The Personal Robots Group at the Massachusetts Institute of Technology (MIT) Media Lab, meanwhile, is focusing its energies on a team of four small mobile humanoid robots, referred to as “MDS” for Mobile/Dexterous/Social. In April 2008, the team introduced the Nexi MDS — a complete mobile manipulator robot augmented with expressions of anger, surprise, etc. It has hands to manipulate objects, eyes (video cameras), ears (an array of microphones), and a 3-D infrared camera and laser rangefinder to support real-time tracking of objects, people and voices as well as indoor navigation.
Meanwhile, Androids — made popular by sci-fi films like Star Trek, Terminator, Surrogates, and Bicentennial Man — have used biomimetic skins and human gestures to look and act in an almost human way. The Intelligent Robotics Lab at Osaka University and Kokoro demonstrated the Actroid at Expo 2005 in Aichi Prefecture, Japan. In 2006, Kokoro developed a new DER 2 android which stood 165 cm tall with 47 mobile points. DER2 can not only change its expression but also move its hands and feet and twist its body.
The Waseda University (Japan) and NTT Docomo’s manufacturers succeeded in creating a shape-shifting and face-changing robot, WD-2. EveR-2, a Korean android developed by Kitech can even sing. She is 160 cm tall and weighs 50 kg. Hanson Robotics of Texas and Kaist produced an android portrait of Albert Einstein, using Hanson’s facial android technology mounted on Kaist’s life-size walking bipedal robot body called ‘Albert Hubo’. Even Iran has its Surena 2 which has the ability to dance.
Do these qualities make a robot social? Last October, Andrew Meltzoff, co-director of the University of Washington’s Institute for Learning and Brain Sciences, and Rajesh Rao, associate professor of computer science and engineering, hyphotesised that babies would be more likely to view the robot as a psychological being if they saw other friendly human beings socially interacting with it. In a research published in the October/November issue of Neural Networks, the duo provided a clue as to how babies decide whether a new object, such as a robot, is sentient (live) or an inanimate object. Sixty-four babies participated in the study, and they were tested individually.

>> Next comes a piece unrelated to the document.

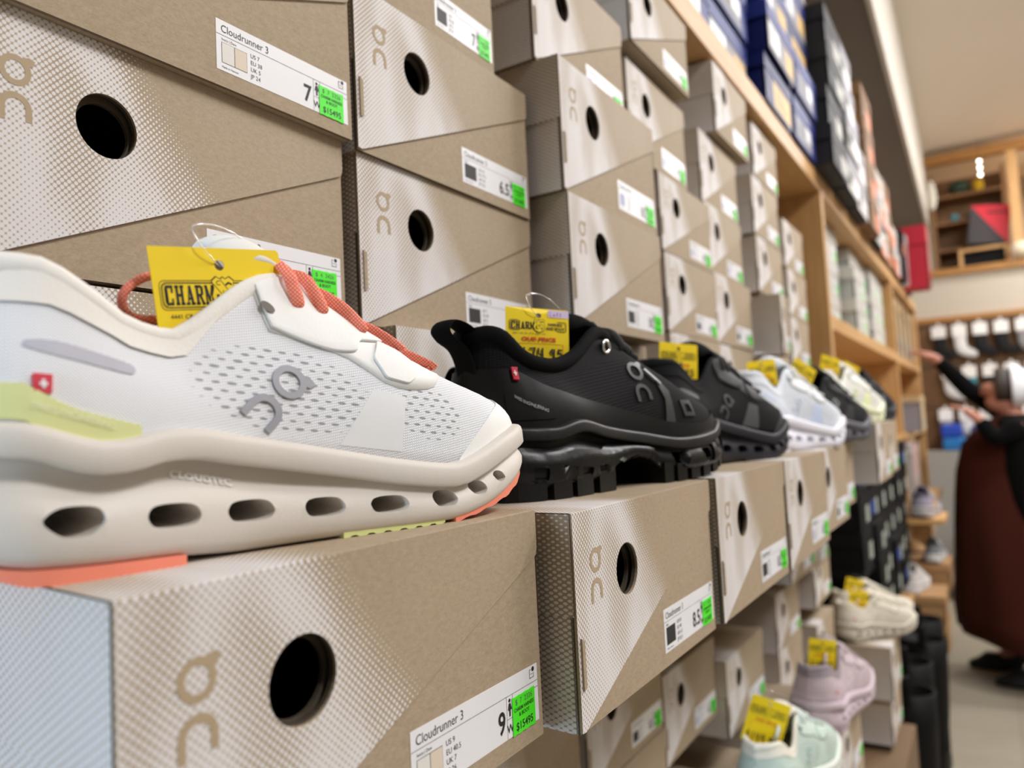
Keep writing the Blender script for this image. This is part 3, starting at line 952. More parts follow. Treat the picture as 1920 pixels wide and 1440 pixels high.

The study has implications for humanoid robots, said co-author Rao whose team helped design the computer programs that made the robot Morphy appear social. “The study suggests that if you want to build a companion robot, it is not sufficient to make it look human,” said Rao. “The robot must also be able to interact socially with humans, an interesting challenge for robotics.” With robots serving as human companions like eldercare bots and nanny bots do, the hurdle is significant.
However, with robots gaining a more human-like appearance and becoming more social with advancements in aritificial intelligence (AI) over the past 50 years, there are more challenges too such as the one that Sherry Turkle, an MIT professor, points out in her book “Alone Together: Why We Expect More from Technology and Less from Each Other”: “…These days, insecure in our relationships and anxious about intimacy, we look to technology for ways to be in relationships and protect ourselves from them at the same time…it can happen when interacting with a robot.”